State legislatures in New York, Ohio, New Hampshire, Massachusetts and Pennsylvania took steps to defy Dred Scott. In the wake of the decision, the Massachusetts legislature called for Supreme Court judges to be elected by the people for terms, instead of having lifetime appointments. New Hampshire took one of the most radical steps, calling for “all races and colors the same rights as white citizens.”

On October 16, 1859, Brown and a small band of supporters seized the arsenal at Harpers Ferry, but were quickly surrounded by U.S. Marines. In the ensuing standoff, 10 of Brown’s men were killed, including two of his sons. Brown, convicted of treason, was sent to the gallows. But his raid helped place slavery in the center of national debate, pushing the country further toward Civil War.

The Lincoln-Douglas Debates Spotlight the Slavery Issue

Lincoln would lose to Stephen Douglas in the 1858 U.S. Senatorial election in Illinois, but not before the two men put the Dred Scott decision and the issue of slavery on full display in seven debates across the state. Douglas used Lincoln’s views on the expansion of slavery and the belief in the inalienable rights of African Americans to cast him as a dangerous “Black Republican,” stoking white fears of a Black takeover of society.

Lincoln, in turn, attacked Douglass for his support of the Dred Scott decision.

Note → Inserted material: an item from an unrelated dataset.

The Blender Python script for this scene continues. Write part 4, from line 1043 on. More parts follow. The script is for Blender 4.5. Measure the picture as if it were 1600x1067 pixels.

During their second debate in Freeport, Illinois, on August 27, 1858, the two candidates took the case head on. Neither man supported slavery, and both believed in white superiority. But they disagreed over who should hold the power to control the spread of the institution in the country. Douglas believed states should have the sovereignty to allow slavery within their borders. Only the federal government, Lincoln countered, should have the power to abolish slavery or control its expansion.

Douglass may have won reelection to the U.S. Senate, but the campaign and the debates made Lincoln a star. They ensured his future on the national stage as a viable candidate for the presidency—one who would bring slavery to what he called in his House Divided speech its “ultimate extinction.”

'Dangerous Political Heresy'

Two years later, as Lincoln emerged as the Republican nominee to the 1860 presidential election, the Dred Scott decision was challenged in the party’s official platform, which called it a “dangerous political heresy” that was “subversive of the peace and harmony of the country.” The Democratic Party, in its 1860 platform, sought to insert a plank codifying the decision through Congressional legislation.

Less than two months after Lincoln’s inauguration as president, the newly formed breakaway Confederacy attacked Fort Sumter off Charleston’s harbor on April 12, 1861 to start a bloody four-year Civil War that would claim an estimated 620,000 lives. The war would determine that the country could not be a, Lincoln said, a house divided, half slave and half free. The 13th and 14th Amendments would overturn the Dred Scott decision. While it was one of the most infamous decisions in Supreme Court history, the case was for many, as Frederick Douglass put it, a necessary link in the chain of events to end slavery.

For their part, Dred and Harriet Scott were emancipated by their new owner three months after—and in spite of—the Supreme Court decision.